Analysts from companies that will act as intermediates in the IPO say conducting an offering during such a delicate international economic situation is “wrong,” Radikal daily reported in its headline story on Sunday. Emphasizing that the price is too low, the newspaper noted that Turkcell, a private telecommunications company, is worth 23 billion YTL ($17.96 billion).
PRICE EARNING RATIOS
"According to the IPO price, Turk Telekom's price/earnings (P/E) ratio stands at 6.5. The average P/E at the stock exchange is at 8.5-9. Turkcell's P/E stands at 13.3 Thus, Turk Telekom is being offered virtually for free," the Radikal article reported.

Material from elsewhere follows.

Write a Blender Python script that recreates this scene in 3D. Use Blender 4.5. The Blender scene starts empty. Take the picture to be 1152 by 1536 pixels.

Comparing the two companies, Radikal said Turkcell, with capital of 2.2 billion YTL ($1.71 billion), made a net profit of 1.7 billion YTL ($1.32 billion) in 2007. Meanwhile, Turk Telekom, with capital of 3.5 billion YTL ($2.73 billion), closed the same year with net profits of 2.5 billion YTL ($1.95 billion).
Turk Telekom sales jumped 23 percent to 9.2 billion YTL ($7.18 billion) in 2007. The company had 18.2 million fixed-line subscribers at the end of 2007, while its broadband Internet subscribers stood at 4.2 million.
Turk Telekom, which was partly privatized in 2005, is listing a 15 percent stake or 17.25 percent including an over-allotment option. The government is pressing ahead with the deal despite a 22 percent slide on the Istanbul's main stock index this year which has prompted several IPOs to be postponed.
At the top of the price range, the sale of a 15 percent stake would raise 2.47 billion YTL ($1.93 billion), well below revenues of 3.9 billion YTL ($3.04 billion) which the government had forecast in this year's budget.
The deal had been expected to be the Istanbul stock exchange's biggest offering but the price range indicates it could end up on a par with Halkbank's IPO last year, which was worth about 2.5 billion YTL ($1.95 billion.)
Turk Telekom, whose mobile business, Avea, is the third operator in the fast-growing Turkish market, had revenue of 9.2 billion YTL ($7.18 billion) last year and a net profit of 2.5 billion YTL ($1.95 billion.), according to a circular released by the Privatization Administration.
Sixty-five percent of the offering will be aimed at foreign institutional investors. Deutsche Bank and Garanti Securities, part of Garanti Bank, are advising on the offering.